O racismo está arraigado
nas profundezas do passado evolutivo e é um dos grandes responsáveis
pela violência no mundo.
Seres humanos dividem o mundo em "nós"
e "eles".
Criadas por razões religiosas,
étnicas, preferências sexuais, futebolísticas ou
de outra natureza, as tensões e suspeições intergrupais
são as grandes responsáveis pela violência no mundo.
O preconceito que resulta dessas divisões
não é consciente, está arraigado nas profundezas
do passado evolutivo, na tendência universal de formarmos coalizões
que nos ajudem a enfrentar os desafios que a vida impõe.
Experimentos conduzidos nos últimos
30 anos mostram que nos reunimos em grupos, mesmo em torno de objetivos
fúteis: o fã-clube de uma cantora, um time ou um piloto
de corrida. E que, ao nos incluirmos em tais agrupamentos, passamos
a acreditar que nossos companheiros são mais inteligentes, espertos,
generosos e dotados de valores morais superiores aos dos membros de
outros grupos.
As pesquisas hoje estão dirigidas
para as razões que nos levam a enxergar o mundo sob essa perspectiva
do "nós" e "eles". Que fatores em nosso passado
evolutivo forjaram a extrema facilidade com que formamos coalizões
e reagimos de forma preconceituosa contra os estranhos a elas?
Para muitos psicólogos, o ódio
dirigido a "eles" tem origem na generosidade manifestada em
relação a "nós" mesmos. Seres humanos
são os únicos animais capazes de cooperar tão intensamente
com pessoas que não fazem parte de seu clã.
Essa característica se deve ao
fato de que a adaptação à vida grupal foi decisiva
à sobrevivência da espécie. Isolados, não
escaparíamos dos predadores ao descer das árvores nas
savanas da África, há cinco ou seis milhões de
anos.
Como consequência, esperamos encontrar
acolhimento e solidariedade quando estamos entre "nós",
porque somos mais amigáveis, altruístas e pacíficos
do que os de fora.

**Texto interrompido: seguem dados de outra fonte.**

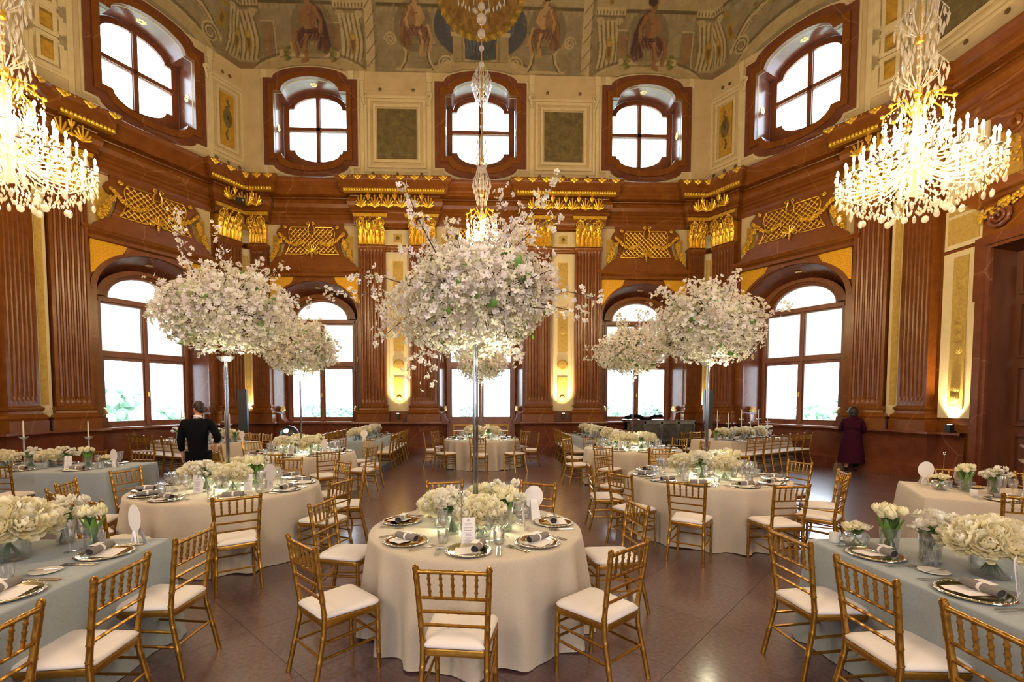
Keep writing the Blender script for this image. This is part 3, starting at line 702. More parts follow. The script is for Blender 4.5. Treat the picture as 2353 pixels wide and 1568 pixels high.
# ------------------------------------------------------------------ painted vault: a coved ceiling whose plaster carries a painting (pigment as vertex colour)
def cove(t):                      # arc parameter -> inward distance, height
    a = t * pi / 2; return 3.0 * (1 - cos(a)), 3.4 * sin(a)
class Paint:
    def __init__(s, w, h, res, bgc):
        s.res = res; s.nx = int(w / res); s.ny = int(h / res); s.w = w
        s.X, s.Z = np.meshgrid((np.arange(s.nx) + .5) * res - w / 2, (np.arange(s.ny) + .5) * res)
        s.a = np.ones((s.ny, s.nx, 3)) * np.array(lin(bgc)[:3])
    def put(s, m, c, al=1.0, w=(slice(None), slice(None))):
        m = np.clip(m, 0, 1)[..., None] * al; s.a[w] = s.a[w] * (1 - m) + np.array(lin(c)[:3]) * m
    def win(s, x0, x1, z0, z1):
        g = 2 * s.res; f = lambda v, n: int(min(max(v / s.res, 0), n))
        return (slice(f(z0 - g, s.ny), f(z1 + g, s.ny) + 1), slice(f(x0 - g + s.w / 2, s.nx), f(x1 + g + s.w / 2, s.nx) + 1))
    def ell(s, x, z, rx, rz, c, rot=0, al=1.0):
        R = max(rx, rz); W = s.win(x - R, x + R, z - R, z + R); k, q = cos(rot), sin(rot); dx = s.X[W] - x; dz = s.Z[W] - z
        d = np.sqrt(((dx * k + dz * q) / rx) ** 2 + ((-dx * q + dz * k) / rz) ** 2); s.put((1 - d) * min(rx, rz) / s.res + .5, c, al, W)
    def rect(s, x0, x1, z0, z1, c, al=1.0):
        s.put(((s.X >= x0) & (s.X <= x1) & (s.Z >= z0) & (s.Z <= z1)).astype(float), c, al)
    def line(s, pts, w, c, al=1.0):
        xs = [p[0] for p in pts]; zs = [p[1] for p in pts]; W = s.win(min(xs) - w, max(xs) + w, min(zs) - w, max(zs) + w); SX_, SZ_ = s.X[W], s.Z[W]; m = np.zeros_like(SX_)
        for (x0, z0), (x1, z1) in zip(pts, pts[1:]):
            dx, dz = x1 - x0, z1 - z0; L = dx * dx + dz * dz + 1e-9
            t = np.clip(((SX_ - x0) * dx + (SZ_ - z0) * dz) / L, 0, 1)
            m = np.maximum(m, (w / 2 - np.hypot(SX_ - x0 - t * dx, SZ_ - z0 - t * dz)) / s.res + .5)
        s.put(m, c, al, W)
    def spiral(s, x, z, r, sg, c, w=.05):
        s.line([(x + sg * r * (1 - .8 * t / 24) * cos(t / 24 * 12.5), z + r * (1 - .8 * t / 24) * sin(t / 24 * 12.5)) for t in range(25)], w, c)
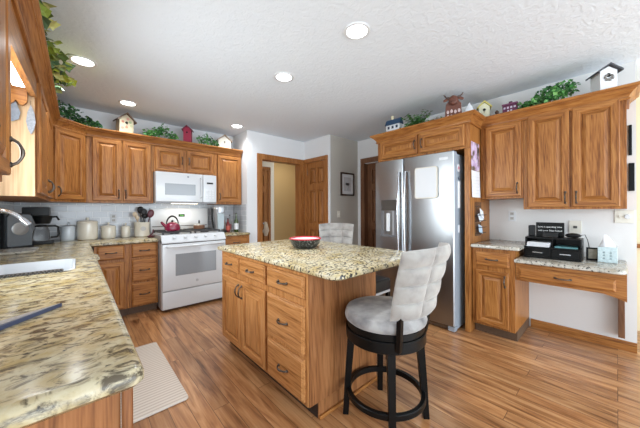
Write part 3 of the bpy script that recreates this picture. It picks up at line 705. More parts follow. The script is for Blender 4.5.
# ================================================================= STOOLS
def make_stool(label):
    r = thing('bar_stool', label, 'bar stool', (0, 0, 0), 0, 'cream upholstered swivel bar stools')
    for k in range(4):
        a = PI/4+k*PI/2; ca, sa = math.cos(a), math.sin(a)
        bm = BM()
        def sq(R, z, s):
            return [bm.verts.new((R*ca+dx*s*ca-dy*s*sa, R*sa+dx*s*sa+dy*s*ca, z)) for dx, dy in ((-1, -1), (1, -1), (1, 1), (-1, 1))]
        L = [sq(.243, 0, .017), sq(.228, .22, .019), sq(.204, .515, .022)]
        for A, B in zip(L, L[1:]):
            for i in range(4): bm.faces.new((A[i], A[(i+1) % 4], B[(i+1) % 4], B[i]))
        bm.faces.new(L[0][::-1]); bm.faces.new(L[-1])
        obj('leg', bm, BLACK, r)
    def band(name, r0, r1, z0, z1, m):
        bm = BM(); b = .004; n = 48
        pr = [(r0, z0), (r1-b, z0), (r1, z0+b), (r1, z1-b), (r1-b, z1), (r0, z1), (r0, z0)]
        lathe(bm, pr, n, cap=False); return obj(name, bm, m, r, True)
    band('foot_ring', .210, .235, .138, .172, BLACK)
    band('seat_ring', 0.12, .238, .492, .556, BLACK)
    band('swivel_plate', .0, .23, .5565, .597, BLACK)
    bm = BM(); lathe(bm, [(.02, .5975), (.23, .5975), (.240, .606), (.245, .624), (.240, .645), (.231, .661), (.18, .671), (.09, .675), (.01, .676)], 48); obj('seat_cushion', bm, FABRIC2, r, True)
    # curved tufted back
    bm = BM(); NA, NV = 60, 56; A0 = math.radians(55); T = .05
    def P(i, j, side):
        u = i/NA; v = j/NV; a = -A0+2*A0*u+math.radians(7)
        ez = 1
        z = .685+.375*v+.016*v*(1-abs(2*u-1)**2)
        R = .262+.014*v; lean = .085*v**1.25
        puff = (abs(math.sin(PI*u*3))*abs(math.sin(PI*v*4)))**.38
        edge = min(1, min(u, 1-u)*9)**.5*min(1, min(v, 1-v)*9)**.5
        d = side*(T*.5*edge*(.25+.8*puff)+.002)
        wid = 1+.10*v
        return ((R+d)*math.sin(a)*wid, -(R+d)*math.cos(a)-lean, z)
    g = {}
    for s in (1, -1):
        for i in range(NA+1):
            for j in range(NV+1): g[s, i, j] = bm.verts.new(P(i, j, s))
        for i in range(NA):
            for j in range(NV): bm.faces.new((g[s, i, j], g[s, i+1, j], g[s, i+1, j+1], g[s, i, j+1]))
    for i in range(NA):
        for j in (0, NV): bm.faces.new((g[1, i, j], g[1, i+1, j], g[-1, i+1, j], g[-1, i, j]))
    for j in range(NV):
        for i in (0, NA): bm.faces.new((g[1, i, j], g[1, i, j+1], g[-1, i, j+1], g[-1, i, j]))
    obj('backrest', bm, FABRIC, r, True, 80)
    for s in (-1, 1):
        a = s*math.radians(44)+math.radians(7); bm = BM()
        pts = [(.244*math.sin(a), -.244*math.cos(a), .515), (.258*math.sin(a), -.258*math.cos(a), .58), (.262*math.sin(a), -.262*math.cos(a)-.004, .73)]
        tube(bm, pts, .018, 4); obj('back_post', bm, BLACK, r)
    return r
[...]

Valores morais dessa magnitude nos autorizam a agir
com violência contra inimigos que julgamos não possui-los,
em caso de disputas por territórios, prestígio social,
empregos ou acesso a bens materiais.
Nossos parentes mais próximos
têm uma visão maniqueísta do mundo semelhante à
nossa. Chimpanzés se juntam em bandos que atacam e matam membros
de outras comunidades. Agressões por disputas intergrupais são
descritas também em gorilas, bonobos e orangotangos, grandes
primatas como nós.
O grupo de Laurie Santos, da Universidade
Yale, estudou macacos rhesus, primatas que divergiram dos ancestrais
que deram origem aos humanos 25 a 30 milhões de anos atrás.
Colocados diante de fotografias, eles passavam muito mais tempo encarando
as fotos dos macacos de outras comunidades.
A conclusão é de que nossas
reações diante de estranhos fazem parte de um mecanismo
neural de detecção de ameaças, que nos permite
distinguir rapidamente amigos de inimigos.
Milhões de anos de seleção
natural engendraram um sistema de segurança que erra menos ao
disparar alarmes falsos do que se deixasse passar despercebida uma ameaça
real. Nem todos, porém, reagem às sensações
subjetivas de perigo da mesma maneira. Aqueles que apresentam reações
exacerbadas e desproporcionais são justamente os mais sujeitos
a exibir comportamento preconceituoso.
O preconceito contra "eles"
se manifesta de forma mais clara contra os homens (hipótese do
homem guerreiro). À luz da evolução, foram eles
que fizeram as guerras e atacaram nossos ancestrais.
Talvez por essa razão, homens
negros sofram mais preconceito do que as mulheres da mesma cor, sejam
tratados com mais violência pela polícia, recebam condenações
mais longas, paguem alugueis mais altos e sejam ofendidos nos estádios
de futebol.
Temos ímpetos inatos para levantar
fronteiras intergrupais que separam raças, línguas, comportamentos
sexuais, religiões ou times de futebol. Uma vez que a linha fronteiriça
esteja demarcada, discriminamos automaticamente os que estão
do lado de lá.
Embora o preconceito esteja alojado
em áreas arcaicas do sistema nervoso central, sua expressão
não é inevitável. Nosso córtex cerebral
já evoluiu o suficiente para reprimi-lo, de modo a abandonarmos
a bestialidade do passado e adotarmos condutas racionais centradas na
tolerância e na aceitação da diversidade humana.